### Your task
In the material below, identify each line bearing the word "render". Reproduce those lines.

>> BEGIN Records for the task

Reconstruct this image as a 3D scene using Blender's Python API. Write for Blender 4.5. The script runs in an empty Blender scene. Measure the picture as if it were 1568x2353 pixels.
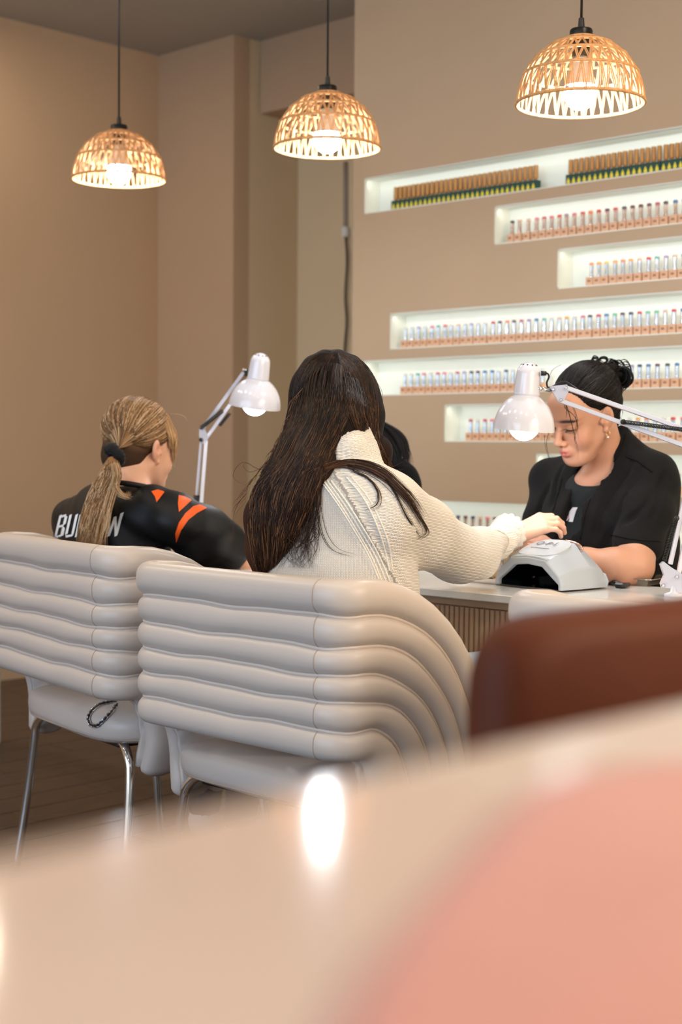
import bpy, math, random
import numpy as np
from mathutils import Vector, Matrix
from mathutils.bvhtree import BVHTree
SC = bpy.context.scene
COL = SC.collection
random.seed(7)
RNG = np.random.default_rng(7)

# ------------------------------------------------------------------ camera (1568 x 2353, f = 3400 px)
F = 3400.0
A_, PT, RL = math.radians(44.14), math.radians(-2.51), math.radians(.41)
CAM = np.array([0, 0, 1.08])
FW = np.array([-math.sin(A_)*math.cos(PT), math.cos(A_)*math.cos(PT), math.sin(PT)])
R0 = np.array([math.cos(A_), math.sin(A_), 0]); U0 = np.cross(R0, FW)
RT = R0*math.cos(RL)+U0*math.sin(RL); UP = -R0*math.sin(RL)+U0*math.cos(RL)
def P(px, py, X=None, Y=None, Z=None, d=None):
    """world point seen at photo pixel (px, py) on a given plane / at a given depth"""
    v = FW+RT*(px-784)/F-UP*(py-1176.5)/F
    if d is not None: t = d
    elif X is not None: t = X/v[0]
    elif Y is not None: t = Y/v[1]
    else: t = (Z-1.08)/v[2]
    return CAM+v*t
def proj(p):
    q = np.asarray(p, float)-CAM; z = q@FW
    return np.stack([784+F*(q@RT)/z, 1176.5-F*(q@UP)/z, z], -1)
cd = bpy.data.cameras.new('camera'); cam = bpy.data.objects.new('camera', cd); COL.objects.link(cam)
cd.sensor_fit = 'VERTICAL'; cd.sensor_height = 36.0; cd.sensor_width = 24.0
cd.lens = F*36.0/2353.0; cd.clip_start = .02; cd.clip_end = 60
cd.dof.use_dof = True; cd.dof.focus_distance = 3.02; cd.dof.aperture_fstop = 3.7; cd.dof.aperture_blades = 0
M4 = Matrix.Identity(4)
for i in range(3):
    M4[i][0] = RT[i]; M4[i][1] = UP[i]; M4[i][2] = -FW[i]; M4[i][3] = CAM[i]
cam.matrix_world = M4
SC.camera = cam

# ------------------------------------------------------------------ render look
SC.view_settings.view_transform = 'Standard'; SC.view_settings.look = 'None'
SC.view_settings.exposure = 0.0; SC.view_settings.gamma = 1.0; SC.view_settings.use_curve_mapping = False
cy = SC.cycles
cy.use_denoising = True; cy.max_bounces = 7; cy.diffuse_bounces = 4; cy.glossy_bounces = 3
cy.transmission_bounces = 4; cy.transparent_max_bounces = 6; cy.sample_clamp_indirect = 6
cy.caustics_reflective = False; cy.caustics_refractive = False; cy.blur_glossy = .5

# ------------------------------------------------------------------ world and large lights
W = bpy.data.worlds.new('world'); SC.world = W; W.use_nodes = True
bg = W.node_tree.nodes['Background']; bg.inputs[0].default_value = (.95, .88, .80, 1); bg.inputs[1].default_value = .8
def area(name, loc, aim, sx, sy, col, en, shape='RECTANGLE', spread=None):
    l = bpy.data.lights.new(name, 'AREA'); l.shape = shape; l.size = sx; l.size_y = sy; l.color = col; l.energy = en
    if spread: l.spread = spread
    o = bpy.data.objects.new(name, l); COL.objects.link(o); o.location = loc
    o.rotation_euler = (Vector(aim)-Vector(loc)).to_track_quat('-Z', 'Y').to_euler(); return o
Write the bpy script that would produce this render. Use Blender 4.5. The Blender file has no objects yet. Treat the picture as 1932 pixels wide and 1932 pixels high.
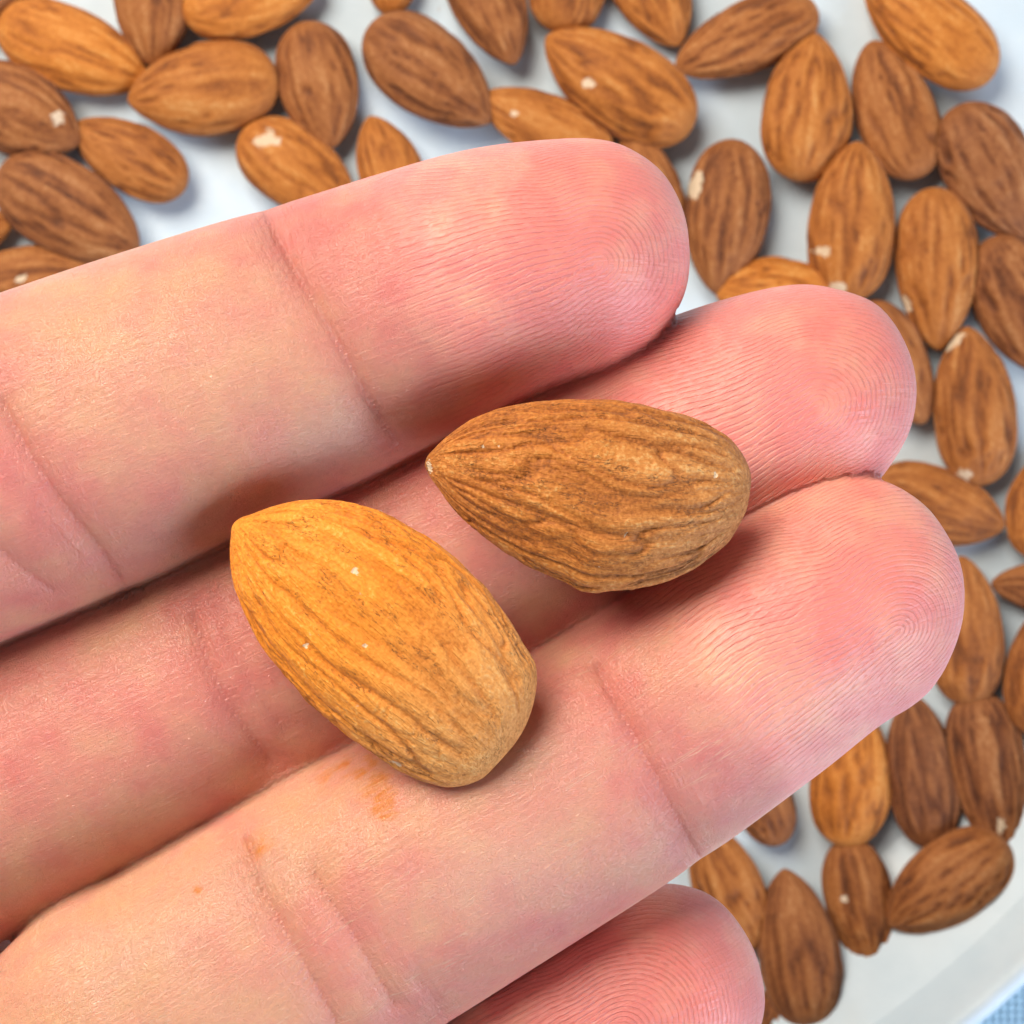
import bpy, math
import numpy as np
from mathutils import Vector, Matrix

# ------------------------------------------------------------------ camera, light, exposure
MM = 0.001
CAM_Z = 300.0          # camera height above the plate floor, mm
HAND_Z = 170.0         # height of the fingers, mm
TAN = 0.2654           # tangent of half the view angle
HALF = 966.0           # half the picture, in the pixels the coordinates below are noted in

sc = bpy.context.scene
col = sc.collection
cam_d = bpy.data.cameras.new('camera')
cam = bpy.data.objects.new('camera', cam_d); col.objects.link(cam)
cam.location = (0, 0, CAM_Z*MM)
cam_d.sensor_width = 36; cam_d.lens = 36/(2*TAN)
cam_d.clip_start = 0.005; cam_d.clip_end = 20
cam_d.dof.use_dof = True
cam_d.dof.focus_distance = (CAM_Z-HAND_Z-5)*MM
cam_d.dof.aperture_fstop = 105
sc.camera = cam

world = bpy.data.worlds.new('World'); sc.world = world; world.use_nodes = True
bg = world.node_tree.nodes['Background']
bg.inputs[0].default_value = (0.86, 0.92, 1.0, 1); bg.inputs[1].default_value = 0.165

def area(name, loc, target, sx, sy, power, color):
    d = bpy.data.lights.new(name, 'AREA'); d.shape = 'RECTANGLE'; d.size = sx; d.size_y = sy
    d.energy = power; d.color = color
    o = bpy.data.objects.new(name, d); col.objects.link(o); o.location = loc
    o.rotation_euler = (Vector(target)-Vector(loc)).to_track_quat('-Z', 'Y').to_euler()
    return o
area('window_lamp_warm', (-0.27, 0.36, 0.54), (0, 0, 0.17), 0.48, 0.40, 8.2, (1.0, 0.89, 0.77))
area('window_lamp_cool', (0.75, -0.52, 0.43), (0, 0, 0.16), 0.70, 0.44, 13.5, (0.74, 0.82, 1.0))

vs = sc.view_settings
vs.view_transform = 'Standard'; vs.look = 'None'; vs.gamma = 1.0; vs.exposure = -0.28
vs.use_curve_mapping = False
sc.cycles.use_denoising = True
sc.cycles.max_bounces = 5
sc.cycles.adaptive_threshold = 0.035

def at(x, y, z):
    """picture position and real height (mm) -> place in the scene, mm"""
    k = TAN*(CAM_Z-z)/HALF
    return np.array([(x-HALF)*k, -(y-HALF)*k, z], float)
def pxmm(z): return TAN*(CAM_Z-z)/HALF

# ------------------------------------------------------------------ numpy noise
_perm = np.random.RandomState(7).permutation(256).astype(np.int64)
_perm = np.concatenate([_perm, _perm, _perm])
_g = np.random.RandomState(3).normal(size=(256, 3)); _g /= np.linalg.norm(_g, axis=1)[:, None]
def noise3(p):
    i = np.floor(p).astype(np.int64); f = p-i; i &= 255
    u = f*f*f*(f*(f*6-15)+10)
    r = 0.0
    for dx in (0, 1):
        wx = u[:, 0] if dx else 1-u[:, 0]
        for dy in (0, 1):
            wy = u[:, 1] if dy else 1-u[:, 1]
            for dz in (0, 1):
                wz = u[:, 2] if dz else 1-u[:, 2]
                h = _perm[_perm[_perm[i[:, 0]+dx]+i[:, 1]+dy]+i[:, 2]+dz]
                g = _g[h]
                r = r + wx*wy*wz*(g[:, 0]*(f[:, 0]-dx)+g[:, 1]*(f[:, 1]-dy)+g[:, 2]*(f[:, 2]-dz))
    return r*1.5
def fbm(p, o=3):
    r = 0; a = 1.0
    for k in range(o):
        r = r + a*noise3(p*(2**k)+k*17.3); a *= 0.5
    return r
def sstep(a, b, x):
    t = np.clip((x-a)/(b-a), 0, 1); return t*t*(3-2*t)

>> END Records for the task

### Result of this task
# ------------------------------------------------------------------ render look
Write the bpy script that would produce this render. Use Blender 4.5. The Blender file has no objects yet. Treat the picture as 1932 pixels wide and 1932 pixels high.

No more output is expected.